Demek ki neymiş? “Ankara-İletişim teorik takılır, pratikten anlamaz” diyenler bir şeyden anlamıyormuş.

Teorisi iyi olan için pratik bir niyet meselesidir. Asıl çıkmaz, teoriden yoksun pratikten kaynaklanır.

Dünyaları ben yarattım gibi hissettim. Öğrencilerimiz fakültemizin ve kendilerinin eserleriydiler ama gerçekten de dünya gibiydiler..

İki:

Tuz Ambarı. Medina-Turgul’un yeni ofisinin adresi. Kasımpaşa’da. Gerçekten de eski bir tuz ambarı.

Taş duvarlar. Büyük mekanlar. Çok para, çok emek harcanmış. Sonuçta tek kelimeyle nefes kesici bir mekan yaratılmış.

Eskiyle yeni, sokakla içerisi, insanla mekan iç içe geçmiş. Herkes görmeli. Bu mekan mutlaka dışarıya açılmalı.

“Yeni”nin eskiyi yıkmasıyla değil, “eski”nin yenilenmesiyle korunur İstanbul. Tuz Ambarı örnek.

Jeffi Medina’yı da Yavuz Turgul’u da bu muhteşem proje için kutlamak gerek.

Üç:

Partide Ajansın yaptığı reklamların espriyle uyarlanmış bir gösterisi de vardı. Reklamlardan biri şu sloganla bitiyordu: “İşsiz Adam: Yakında Türkiye’nin her yerinde.”

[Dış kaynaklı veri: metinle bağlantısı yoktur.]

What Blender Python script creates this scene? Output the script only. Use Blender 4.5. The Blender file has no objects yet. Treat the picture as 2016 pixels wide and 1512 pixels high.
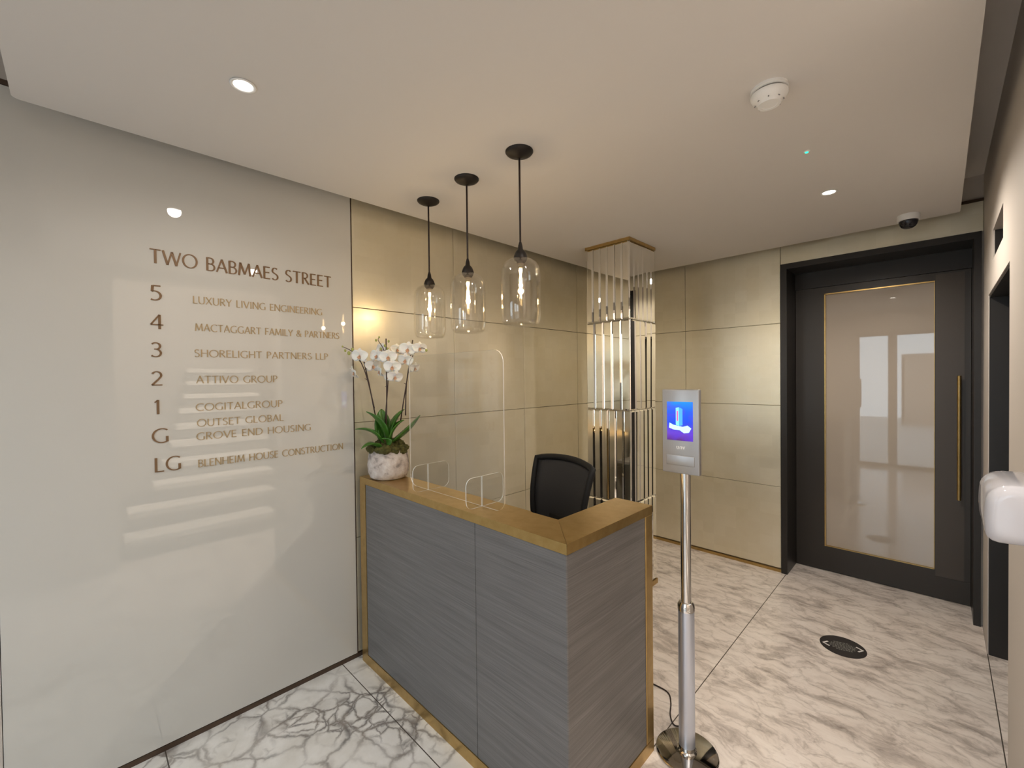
import bpy, bmesh, math, random
from mathutils import Vector, Matrix
random.seed(7)
S = bpy.context.scene
COL = S.collection
PI = math.pi
R = math.radians

# ------------------------------------------------------------------ camera
cam_d = bpy.data.cameras.new('camera')
cam_d.sensor_width = 36.0
cam_d.lens = 36.0 * 849.24 / 2016.0
cam_d.clip_start = 0.02
cam = bpy.data.objects.new('camera', cam_d)
COL.objects.link(cam)
_r = Vector((0.7094364, 0.70467185, -0.01172978))
_u = Vector((-0.00118921, 0.01784033, 0.99984014))
_f = Vector((-0.70476846, 0.70930904, -0.01349459))
_m = Matrix((( _r.x, _u.x, -_f.x, 2.2323), (_r.y, _u.y, -_f.y, -3.7551), (_r.z, _u.z, -_f.z, 1.5), (0, 0, 0, 1)))
cam.matrix_world = _m
S.camera = cam

# ------------------------------------------------------------------ world, exposure
S.view_settings.view_transform = 'Standard'
S.view_settings.look = 'None'
S.view_settings.exposure = -0.02
S.view_settings.gamma = 1.0
S.view_settings.use_curve_mapping = False
S.cycles.transparent_max_bounces = 32
S.cycles.max_bounces = 10
S.cycles.sample_clamp_indirect = 4.0
S.cycles.use_denoising = True
W_ = bpy.data.worlds.new('world')
S.world = W_
W_.use_nodes = True
_bg = W_.node_tree.nodes['Background']
_bg.inputs['Color'].default_value = (0.80, 0.90, 1.0, 1)
_bg.inputs['Strength'].default_value = 4.8
DOWN_W = 30.0        # each recessed downlight, watts
PEND_W = 1.6         # each pendant bulb
STAIR_W = 100.0       # unseen fill added to brighten the stair nosings
WARM = (1.0, 0.90, 0.79)


def light(name, kind, loc, energy, color=(1, 1, 1), rot=(0, 0, 0), **kw):
    d = bpy.data.lights.new(name, kind)
    d.energy = energy
    d.color = color
    for k, v in kw.items():
        setattr(d, k, v)
    o = bpy.data.objects.new(name, d)
    o.location = loc
    o.rotation_euler = rot
    COL.objects.link(o)
    return o


# daylight portals at the two glazed openings of the street front (sampling aids for the sky)
for _x, _z, _w, _h in ((1.75, 1.06, 1.02, 2.1), (0.44, 1.25, 0.66, 1.9)):
    p_ = light('portal', 'AREA', (_x, -4.83, _z), 1.0, rot=(PI / 2, 0, 0), shape='RECTANGLE', size=_w, size_y=_h)
    p_.data.cycles.is_portal = True
light('stair_fill', 'AREA', (2.80, -2.85, 2.75), STAIR_W, WARM, rot=(0, R(-50), 0), shape='RECTANGLE', size=0.3, size_y=1.2)  # added area light without a fitting, aimed at the stair nosings

# room constants
H = 2.427      # underside of the dropped raft
HC = 2.66      # upper ceiling
W = 2.411      # right wall
YF = -4.75     # street front
DT = 0.987     # desk top
YD = -2.706    # desk front


# ------------------------------------------------------------------ materials
def mat(name, color=(0.8, 0.8, 0.8), rough=0.5, metal=0.0, spec=0.5, **kw):
    m = bpy.data.materials.new(name)
    m.use_nodes = True
    b = m.node_tree.nodes['Principled BSDF']
    b.inputs['Base Color'].default_value = (*color, 1)
    b.inputs['Roughness'].default_value = rough
    b.inputs['Metallic'].default_value = metal
    b.inputs['Specular IOR Level'].default_value = spec
    for k, v in kw.items():
        b.inputs[k].default_value = v
    return m


class NT:
    def __init__(s, m):
        s.t = m.node_tree
        s.b = m.node_tree.nodes.get('Principled BSDF')

    def n(s, typ, **kw):
        x = s.t.nodes.new(typ)
        for k, v in kw.items():
            if k.startswith('_'):
                x.inputs[k[1:].replace('_', ' ')].default_value = v
            else:
                setattr(x, k, v)
        return x

    def l(s, a, b):
        s.t.links.new(a, b)

    def coords(s, scale=(1, 1, 1), rot=(0, 0, 0)):
        tc = s.n('ShaderNodeTexCoord')
        mp = s.n('ShaderNodeMapping')
        mp.inputs['Scale'].default_value = scale
        mp.inputs['Rotation'].default_value = rot
        s.l(tc.outputs['Object'], mp.inputs['Vector'])
        return mp.outputs['Vector']

    def noise(s, vec, scale, detail=4, rough=0.55, dist=0.0):
        x = s.n('ShaderNodeTexNoise')
        x.inputs['Scale'].default_value = scale
        x.inputs['Detail'].default_value = detail
        x.inputs['Roughness'].default_value = rough
        x.inputs['Distortion'].default_value = dist
        s.l(vec, x.inputs['Vector'])
        return x

    def ramp(s, fac, stops, interp='LINEAR'):
        x = s.n('ShaderNodeValToRGB')
        x.color_ramp.interpolation = interp
        e = x.color_ramp.elements
        while len(e) < len(stops):
            e.new(0.5)
        for i, (p, c) in enumerate(stops):
            e[i].position = p
            e[i].color = (*c, 1) if len(c) == 3 else c
        s.l(fac, x.inputs['Fac'])
        return x.outputs['Color']

    def mix(s, fac, a, b, mode='MIX'):
        x = s.n('ShaderNodeMix', data_type='RGBA', blend_type=mode)
        for v, k in ((fac, 0), (a, 6), (b, 7)):
            if hasattr(v, 'default_value') or hasattr(v, 'links'):
                s.l(v, x.inputs[k])
            elif isinstance(v, tuple):
                x.inputs[k].default_value = (*v, 1)
            else:
                x.inputs[k].default_value = v
        return x.outputs[2]

    def math(s, op, a, b=None, c=None):
        x = s.n('ShaderNodeMath', operation=op)
        for i, v in enumerate((a, b, c)):
            if v is None:
                continue
            if isinstance(v, (int, float)):
                x.inputs[i].default_value = v
            else:
                s.l(v, x.inputs[i])
        return x.outputs[0]

    def sep(s, vec):
        x = s.n('ShaderNodeSeparateXYZ')
        s.l(vec, x.inputs[0])
        return x.outputs

    def bump(s, h, strength=0.2, dist=0.01):
        x = s.n('ShaderNodeBump')
        x.inputs['Strength'].default_value = strength
        x.inputs['Distance'].default_value = dist
        s.l(h, x.inputs['Height'])
        s.l(x.outputs['Normal'], s.b.inputs['Normal'])

    def color(s, c):
        s.l(c, s.b.inputs['Base Color'])

    def rough(s, c):
        s.l(c, s.b.inputs['Roughness'])


def emis(name, color, strength):
    m = mat(name, color, 0.6)
    b = m.node_tree.nodes['Principled BSDF']
    b.inputs['Emission Color'].default_value = (*color, 1)
    b.inputs['Emission Strength'].default_value = strength
    return m


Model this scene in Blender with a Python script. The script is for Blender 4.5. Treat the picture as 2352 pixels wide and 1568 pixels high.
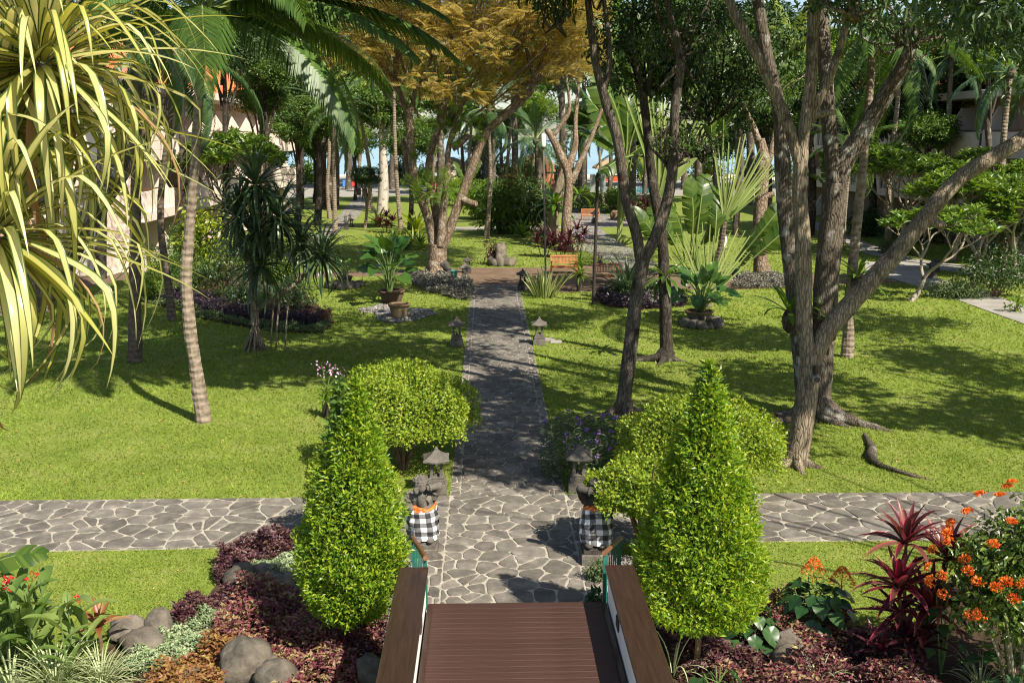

Bu slogan o kadar içten alkışlandı ki.. Çünkü tüm o eğlencenin orta yerinde konuşulan bir tek konu vardı, ekonomik kriz. İş adamları 2009’u gözden çıkarmış, 2010 projelerini konuşuyorlardı.

Mirkelam’lı, Metin Arolat’lı, Cem Hakko’lu, Ozan Güven’li bir partiydi. Şimdi onları da yazsam bu yazı iyice magazinleşecek. O işi bizde Rahşan Gülşan yapıyor zaten…

AKLIMDA KALAN

Aylar öncesinden bir okur mektubu ve benim “doçent” oluşum: Yazdıklarımı herkesin beğenmesi gerekmiyor. Doğal olarak neden o konuda, neden onu, neden öyle yazdığımın hesabını soran da oluyor haliyle. Okur, okuduğu yazarın kendi gibi düşünen, kendisinin yerine yazan, kendisinin uzantısı biri olsun istiyor. Gelin de bunun mümkün olmadığını anlatın. İşte o okurlardan biri benim “yardımcı doçent” ünvanıma takmıştı. Neden halâ “yardımcı” olduğumu kendisine sorun yapmış. “Yardımcı” olmayı bu kadar uzattığıma göre (kaç yıl olduğunu da saymıştı üstelik), bilgimle ilgili kuşkusu vardı. Tam da ona ünvandaki “yardımcı” kısmının kalkması için benim Üniversiteler Arası Kurul’a bu istekle başvurmam gerektiğini, süreci başlatmanın bana ait bir iş olduğunu anlatacaktım ki vazgeçtim. Ne yaptım? Bu yıl başvurumu yaptım. Bir dizi sınavdan geçtim. En sonuncusu geçen haftaydı. İletişim alanının duayenleri olan 5 profesörden oluşan bilim jürisinin oy birliğiyle verdiği kararla doçent oldum. Yani “yardımcı” kısmı gitti, alışmıştım, bence hiç mahsuru yoktu oysa. Okurun kötüsü insanı unvan sahibi yapıyor.